Horse racing in the United States is not well regarded by the general public, as shown in findings from the recent Jockey Club-sponsored McKinsey & Company study. Incidents of excessive whipping—such as in the case of Cape Blanco—only reinforce this negative image.  People who say that in-race whipping is usually not nearly as bad as it seems to spectators miss the point:  if the public perceives it as bad, it is.

The sensible path forward for American horse racing is to keep the whip in racing but more tightly limit its use—in line with what the British have done. However, one possible outcome must be precisely accounted for. Suppose that the Kentucky Derby is won by a horse whose jockey hits his mount twenty times during the race, including eight times in the final furlong.

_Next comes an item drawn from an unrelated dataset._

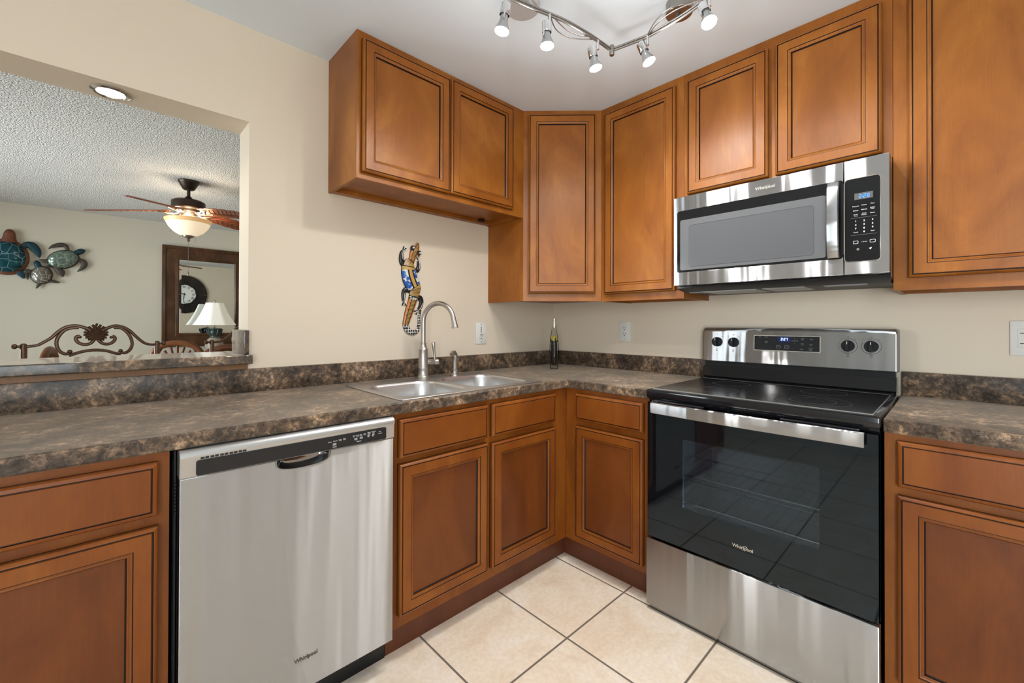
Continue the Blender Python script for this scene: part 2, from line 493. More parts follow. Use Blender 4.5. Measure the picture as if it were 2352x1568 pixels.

In this case, the horse must be disqualified for the jockey’s flouting of the rules or else the rules will not be much of a deterrent.

Public perception aside, the main reason that whipping rules in New York and other American jurisdictions should be stricter has to do with human decency and respect: a gallant racehorse giving his or her all should not be subjected to mistreatment like repeated whipping so that an owner can net a purse or a bettor can cash a ticket.

An acquaintance of mine used to own Standardbreds. His trainer had orders to instruct drivers of this fellow’s horses not to whip. The driver could shake the whip but was forbidden from actually having the whip touch the horse. The owner may have lost a few drivers and purses along the way, but he had peace of mind.